You can generally expect net rental yields between 6-10% across various districts in Dubai. This figure can vary based on the property type and specific location, with some budget-friendly areas offering even higher returns.
Is my investment secure in Dubai?
Yes, your investment is secure. Dubai has a robust regulatory framework managed by the Dubai Land Department (DLD) and the Real Estate Regulatory Agency (RERA). This includes registered title deeds, DLD-regulated escrow accounts for off-plan purchases, and strict developer and broker regulations, all designed to protect your capital.
Are there taxes on rental income or capital gains in Dubai?
The UAE does not impose personal income tax, capital gains tax on property, or annual property taxes. This means your rental income and profits from selling property are not taxed locally, though you will still need to manage tax obligations in your home country.
Can foreign investors get a mortgage for Dubai real estate?

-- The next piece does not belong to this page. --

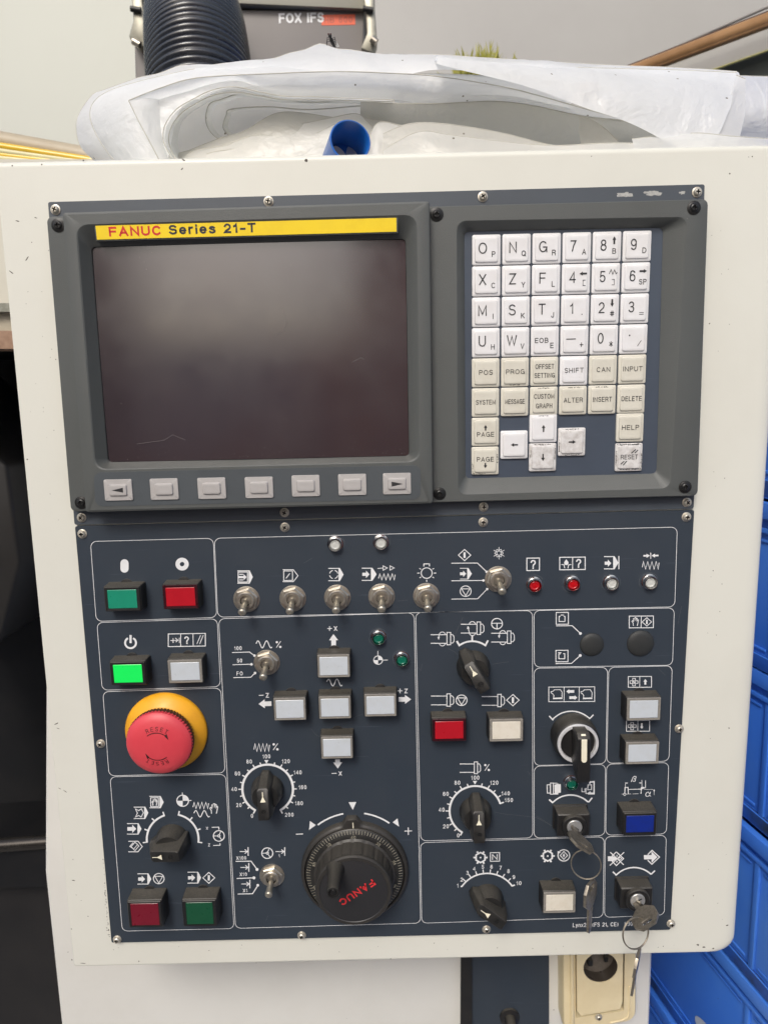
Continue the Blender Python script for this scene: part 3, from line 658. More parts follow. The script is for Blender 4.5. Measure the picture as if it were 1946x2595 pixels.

Absolutely, foreign investors can obtain mortgages from local UAE banks. Eligibility typically requires proof of income and a good credit history. Loan-to-value (LTV) ratios usually cap at 50% for properties under AED 5 million and 40% for those above, requiring a significant down payment.
What is the difference between off-plan and resale properties?
Off-plan properties are purchased directly from developers before or during construction, often with attractive payment plans and potential for higher capital appreciation. Resale properties are already built and offer immediate ownership, rental income, and known costs, appealing to those prioritising speed and certainty.